Broken Pieces

Broken pieces

In a recent Laudable Linkage post, I shared an unfamiliar quote from Elisabeth Elliot: “If your life is broken, it may be because pieces will feed a multitude.

I don’t remember where I saw the quote, and whoever shared it didn’t list the book or program it came from. But I’ve been thinking about it ever since.

Elisabeth is alluding to what we call the feeding of the five thousand (John 6:1-14). As you recall, people streamed to hear Jesus preach. He had compassion on the multitude and asked Philip where they could buy food for the crowd. John tells us Jesus “said this to test him, for he himself knew what he would do.” Philip responded that two hundred denarii ( a denarii being a day’s wage then) wouldn’t be enough to give everyone even a little. Andrew said a boy had a lunch of “five barley loaves and two fish, but what are they for so many?”

What happened then?

Preparation in faith. Jesus had the disciples seat the people just as if they were going to have a feast.

Gratefulness. Jesus thanked His Father for what they had.
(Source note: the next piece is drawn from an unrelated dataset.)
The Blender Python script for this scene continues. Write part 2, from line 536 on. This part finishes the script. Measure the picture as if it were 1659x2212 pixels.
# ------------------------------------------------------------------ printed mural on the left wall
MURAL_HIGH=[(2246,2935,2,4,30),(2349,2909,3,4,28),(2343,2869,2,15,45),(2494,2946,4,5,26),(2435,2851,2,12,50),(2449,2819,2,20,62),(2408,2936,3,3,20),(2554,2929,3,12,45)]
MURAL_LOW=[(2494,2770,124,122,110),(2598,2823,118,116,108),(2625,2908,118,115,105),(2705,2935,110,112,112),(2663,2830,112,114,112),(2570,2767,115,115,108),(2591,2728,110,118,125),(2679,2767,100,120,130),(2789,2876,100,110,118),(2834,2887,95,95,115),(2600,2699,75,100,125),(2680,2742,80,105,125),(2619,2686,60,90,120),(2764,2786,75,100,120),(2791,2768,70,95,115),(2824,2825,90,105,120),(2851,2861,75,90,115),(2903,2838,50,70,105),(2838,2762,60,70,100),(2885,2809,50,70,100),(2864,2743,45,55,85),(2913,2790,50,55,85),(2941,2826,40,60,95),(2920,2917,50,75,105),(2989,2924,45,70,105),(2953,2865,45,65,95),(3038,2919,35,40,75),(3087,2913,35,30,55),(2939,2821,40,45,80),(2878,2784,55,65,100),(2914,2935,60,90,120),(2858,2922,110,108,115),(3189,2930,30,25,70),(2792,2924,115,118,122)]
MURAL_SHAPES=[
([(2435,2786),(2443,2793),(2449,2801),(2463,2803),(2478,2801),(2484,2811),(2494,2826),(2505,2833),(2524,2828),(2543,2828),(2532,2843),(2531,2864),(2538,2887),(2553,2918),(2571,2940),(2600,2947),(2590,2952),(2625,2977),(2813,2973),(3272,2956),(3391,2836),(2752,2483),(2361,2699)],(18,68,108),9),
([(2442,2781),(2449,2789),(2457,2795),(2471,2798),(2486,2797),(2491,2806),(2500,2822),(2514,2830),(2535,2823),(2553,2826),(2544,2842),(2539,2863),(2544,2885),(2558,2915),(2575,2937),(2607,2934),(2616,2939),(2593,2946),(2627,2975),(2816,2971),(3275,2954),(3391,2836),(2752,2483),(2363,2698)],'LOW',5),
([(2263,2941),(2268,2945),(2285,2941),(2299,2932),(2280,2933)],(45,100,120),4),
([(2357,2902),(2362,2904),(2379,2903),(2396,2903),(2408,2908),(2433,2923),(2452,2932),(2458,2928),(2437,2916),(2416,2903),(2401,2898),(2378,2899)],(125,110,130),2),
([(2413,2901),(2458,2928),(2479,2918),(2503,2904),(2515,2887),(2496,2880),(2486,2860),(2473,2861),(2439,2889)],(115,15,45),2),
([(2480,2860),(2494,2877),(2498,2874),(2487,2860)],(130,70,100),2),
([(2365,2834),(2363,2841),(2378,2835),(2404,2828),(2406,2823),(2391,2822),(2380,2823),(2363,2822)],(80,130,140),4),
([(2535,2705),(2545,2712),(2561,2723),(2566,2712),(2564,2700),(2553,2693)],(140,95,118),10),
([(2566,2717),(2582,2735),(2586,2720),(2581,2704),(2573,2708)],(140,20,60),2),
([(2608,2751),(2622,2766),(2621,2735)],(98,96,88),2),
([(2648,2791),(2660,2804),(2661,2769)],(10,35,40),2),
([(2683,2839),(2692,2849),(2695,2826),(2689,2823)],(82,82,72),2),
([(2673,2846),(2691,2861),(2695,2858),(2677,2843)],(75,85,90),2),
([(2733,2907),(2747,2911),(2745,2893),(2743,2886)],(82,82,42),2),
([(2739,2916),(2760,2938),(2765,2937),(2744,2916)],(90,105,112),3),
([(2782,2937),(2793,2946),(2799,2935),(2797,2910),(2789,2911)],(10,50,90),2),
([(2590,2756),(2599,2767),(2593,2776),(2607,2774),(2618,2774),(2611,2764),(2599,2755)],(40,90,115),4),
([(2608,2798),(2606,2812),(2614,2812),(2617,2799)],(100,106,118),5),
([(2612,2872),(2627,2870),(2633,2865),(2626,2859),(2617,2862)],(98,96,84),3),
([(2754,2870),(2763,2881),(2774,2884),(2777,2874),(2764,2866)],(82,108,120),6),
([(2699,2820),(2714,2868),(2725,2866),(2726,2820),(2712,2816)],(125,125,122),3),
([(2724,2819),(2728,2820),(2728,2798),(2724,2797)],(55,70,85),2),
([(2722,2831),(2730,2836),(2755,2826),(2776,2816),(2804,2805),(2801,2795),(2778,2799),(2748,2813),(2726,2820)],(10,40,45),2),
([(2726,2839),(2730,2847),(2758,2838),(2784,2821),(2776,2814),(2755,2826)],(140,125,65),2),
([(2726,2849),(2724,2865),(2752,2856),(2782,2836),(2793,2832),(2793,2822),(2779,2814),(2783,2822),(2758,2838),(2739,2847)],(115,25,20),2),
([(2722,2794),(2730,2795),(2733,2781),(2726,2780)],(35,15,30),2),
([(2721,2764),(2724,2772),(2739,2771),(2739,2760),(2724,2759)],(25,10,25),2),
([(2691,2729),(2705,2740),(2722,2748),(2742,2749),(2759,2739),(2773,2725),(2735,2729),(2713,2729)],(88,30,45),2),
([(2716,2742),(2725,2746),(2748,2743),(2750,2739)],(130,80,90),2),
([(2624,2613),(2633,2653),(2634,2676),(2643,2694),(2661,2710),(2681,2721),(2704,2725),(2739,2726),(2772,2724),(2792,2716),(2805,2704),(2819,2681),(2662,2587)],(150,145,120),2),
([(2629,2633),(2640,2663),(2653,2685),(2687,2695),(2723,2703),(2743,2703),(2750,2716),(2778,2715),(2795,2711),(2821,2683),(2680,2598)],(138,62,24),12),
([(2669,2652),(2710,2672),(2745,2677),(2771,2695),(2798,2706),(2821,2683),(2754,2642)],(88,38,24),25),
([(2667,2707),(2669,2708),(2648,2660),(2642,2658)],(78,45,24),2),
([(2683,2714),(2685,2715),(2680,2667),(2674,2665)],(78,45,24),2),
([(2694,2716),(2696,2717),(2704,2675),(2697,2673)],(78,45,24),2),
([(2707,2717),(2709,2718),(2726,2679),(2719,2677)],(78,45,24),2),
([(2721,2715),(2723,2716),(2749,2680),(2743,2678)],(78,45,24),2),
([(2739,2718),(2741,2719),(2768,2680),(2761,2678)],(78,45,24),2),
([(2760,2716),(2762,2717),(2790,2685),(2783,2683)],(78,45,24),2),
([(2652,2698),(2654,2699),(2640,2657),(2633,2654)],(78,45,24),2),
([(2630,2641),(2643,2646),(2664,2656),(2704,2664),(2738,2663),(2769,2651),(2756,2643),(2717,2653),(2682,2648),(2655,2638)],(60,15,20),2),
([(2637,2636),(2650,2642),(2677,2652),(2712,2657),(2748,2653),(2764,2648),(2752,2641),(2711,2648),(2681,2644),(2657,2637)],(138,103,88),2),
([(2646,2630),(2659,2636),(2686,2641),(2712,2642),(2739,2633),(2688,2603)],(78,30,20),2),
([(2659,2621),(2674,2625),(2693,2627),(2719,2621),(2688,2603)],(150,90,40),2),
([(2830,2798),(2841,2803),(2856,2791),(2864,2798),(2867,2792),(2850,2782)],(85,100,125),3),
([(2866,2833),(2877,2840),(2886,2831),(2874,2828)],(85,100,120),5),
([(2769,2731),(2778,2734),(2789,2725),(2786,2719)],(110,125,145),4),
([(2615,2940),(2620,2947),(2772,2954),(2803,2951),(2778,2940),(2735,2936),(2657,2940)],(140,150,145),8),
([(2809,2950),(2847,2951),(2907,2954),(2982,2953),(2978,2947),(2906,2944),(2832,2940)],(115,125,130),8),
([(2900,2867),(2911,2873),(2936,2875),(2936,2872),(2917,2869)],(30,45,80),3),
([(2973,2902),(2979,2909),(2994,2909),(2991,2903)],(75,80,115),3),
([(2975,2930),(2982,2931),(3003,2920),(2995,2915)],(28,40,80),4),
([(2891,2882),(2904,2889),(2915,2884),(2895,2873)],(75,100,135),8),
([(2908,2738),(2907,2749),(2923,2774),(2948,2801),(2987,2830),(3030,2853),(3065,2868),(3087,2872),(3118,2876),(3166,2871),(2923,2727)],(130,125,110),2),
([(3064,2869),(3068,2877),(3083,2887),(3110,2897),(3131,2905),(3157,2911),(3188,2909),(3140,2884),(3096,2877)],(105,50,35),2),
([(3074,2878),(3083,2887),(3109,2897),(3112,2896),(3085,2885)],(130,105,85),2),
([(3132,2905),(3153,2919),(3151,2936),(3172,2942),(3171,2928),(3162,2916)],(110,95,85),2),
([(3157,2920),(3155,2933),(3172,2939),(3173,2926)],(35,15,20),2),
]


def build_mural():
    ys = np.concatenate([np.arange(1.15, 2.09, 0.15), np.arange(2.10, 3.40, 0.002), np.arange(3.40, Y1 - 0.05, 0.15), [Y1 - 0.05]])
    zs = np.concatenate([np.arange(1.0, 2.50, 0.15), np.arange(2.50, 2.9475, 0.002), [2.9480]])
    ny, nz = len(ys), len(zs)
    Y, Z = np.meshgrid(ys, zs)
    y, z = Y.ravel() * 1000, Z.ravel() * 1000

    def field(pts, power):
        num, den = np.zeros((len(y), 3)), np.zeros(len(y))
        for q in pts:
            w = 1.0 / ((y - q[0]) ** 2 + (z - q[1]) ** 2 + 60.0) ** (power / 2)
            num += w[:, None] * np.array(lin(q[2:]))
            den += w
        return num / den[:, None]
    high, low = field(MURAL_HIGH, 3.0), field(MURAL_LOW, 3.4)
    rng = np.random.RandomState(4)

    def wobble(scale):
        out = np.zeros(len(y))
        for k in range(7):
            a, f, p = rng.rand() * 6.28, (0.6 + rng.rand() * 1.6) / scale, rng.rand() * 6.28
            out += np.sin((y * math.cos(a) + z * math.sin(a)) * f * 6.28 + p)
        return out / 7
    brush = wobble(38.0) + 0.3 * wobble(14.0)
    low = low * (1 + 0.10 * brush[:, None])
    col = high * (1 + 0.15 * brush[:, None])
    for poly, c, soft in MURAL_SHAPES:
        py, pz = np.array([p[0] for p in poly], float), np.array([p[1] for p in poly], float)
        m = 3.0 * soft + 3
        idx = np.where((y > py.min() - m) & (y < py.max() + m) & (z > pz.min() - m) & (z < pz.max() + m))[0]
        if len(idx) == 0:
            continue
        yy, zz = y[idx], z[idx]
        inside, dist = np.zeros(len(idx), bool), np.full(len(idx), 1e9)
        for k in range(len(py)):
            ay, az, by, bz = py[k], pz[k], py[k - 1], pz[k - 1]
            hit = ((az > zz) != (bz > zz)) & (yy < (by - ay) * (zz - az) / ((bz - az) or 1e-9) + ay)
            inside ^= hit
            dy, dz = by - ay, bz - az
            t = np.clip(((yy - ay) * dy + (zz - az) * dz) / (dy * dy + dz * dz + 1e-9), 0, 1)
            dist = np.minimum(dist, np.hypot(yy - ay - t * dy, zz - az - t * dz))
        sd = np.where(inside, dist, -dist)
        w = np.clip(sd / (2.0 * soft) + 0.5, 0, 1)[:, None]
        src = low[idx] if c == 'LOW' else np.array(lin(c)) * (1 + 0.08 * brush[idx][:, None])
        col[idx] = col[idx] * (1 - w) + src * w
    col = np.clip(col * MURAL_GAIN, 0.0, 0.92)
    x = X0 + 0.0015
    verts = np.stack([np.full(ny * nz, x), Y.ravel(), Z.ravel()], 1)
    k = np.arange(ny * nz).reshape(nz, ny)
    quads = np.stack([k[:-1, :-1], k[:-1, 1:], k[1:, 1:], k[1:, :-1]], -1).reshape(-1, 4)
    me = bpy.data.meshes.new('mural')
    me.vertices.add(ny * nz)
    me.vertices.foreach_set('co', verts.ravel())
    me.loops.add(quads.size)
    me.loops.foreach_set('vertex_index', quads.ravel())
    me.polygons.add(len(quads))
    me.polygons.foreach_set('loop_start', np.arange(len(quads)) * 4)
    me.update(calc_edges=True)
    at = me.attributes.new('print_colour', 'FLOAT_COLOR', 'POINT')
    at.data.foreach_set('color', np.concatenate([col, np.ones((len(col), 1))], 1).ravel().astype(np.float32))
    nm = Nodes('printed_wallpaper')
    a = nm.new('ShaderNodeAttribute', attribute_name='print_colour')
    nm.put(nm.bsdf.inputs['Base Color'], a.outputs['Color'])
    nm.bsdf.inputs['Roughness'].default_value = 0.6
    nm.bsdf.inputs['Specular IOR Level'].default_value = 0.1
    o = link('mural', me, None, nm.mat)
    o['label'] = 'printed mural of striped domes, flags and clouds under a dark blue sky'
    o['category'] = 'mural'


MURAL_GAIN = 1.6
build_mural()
Blessing. The account of this miracle in the other gospels say Jesus blessed the food.

Brokenness. The other three gospels also say Jesus broke the bread before passing it out.

Distribution. Jesus gave the food to the disciples to hand out to the people.

Sufficiency. “They all ate and were satisfied” (Luke 9:17).

Abundance. Not only did everyone eat their fill, but there were enough leftovers to fill twelve baskets of broken pieces–enough to feed many more.

We hear a lot of lament these days when people feel they are “not enough.” I always want to say, “Of course we’re not enough!” Paul writes, “Not that we are sufficient in ourselves to claim anything as coming from us” (2 Corinthians 3:5).

But Paul goes on to say, “Our sufficiency is from God.”

When we give what we have to Jesus–whether it’s money, time, counsel, a listening ear, a word in due season, or whatever–and He blesses and breaks it, it can feed many.

We don’t have to wait for perfection. We’ll never reach it in this life.

We don’t have to bemoan what little we have. He can work with it.

We don’t have to compare ourselves to those who have more (time, money, talents, skills, etc.). Jesus commended a widow who gave two small coins because that was all she had.

We don’t even have to wait until we “have it all together”–God can use our incomplete and broken pieces.

And often those broken pieces nourish others, who then minister from their broken pieces, multiplying God’s grace far beyond what we can see.

Paul said he came to the Corinthians “in weakness and in fear and much trembling, and my speech and my message were not in plausible words of wisdom, but in demonstration of the Spirit and of power” (1 Corinthians 2:3-4). In his next letter to them, Paul wrote. “He said to me ‘My grace is sufficient for you, for My power is perfected in weakness.’ Therefore I will boast all the more gladly in my weaknesses, so that the power of Christ may rest on me. That is why, for the sake of Christ, I delight in weaknesses, in insults, in hardships, in persecutions, in difficulties. For when I am weak, then I am strong” (2 Corinthians 12:9-10).

We don’t have to be sufficient. God is. And He can bless and use our weaknesses and broken pieces to minister grace to others.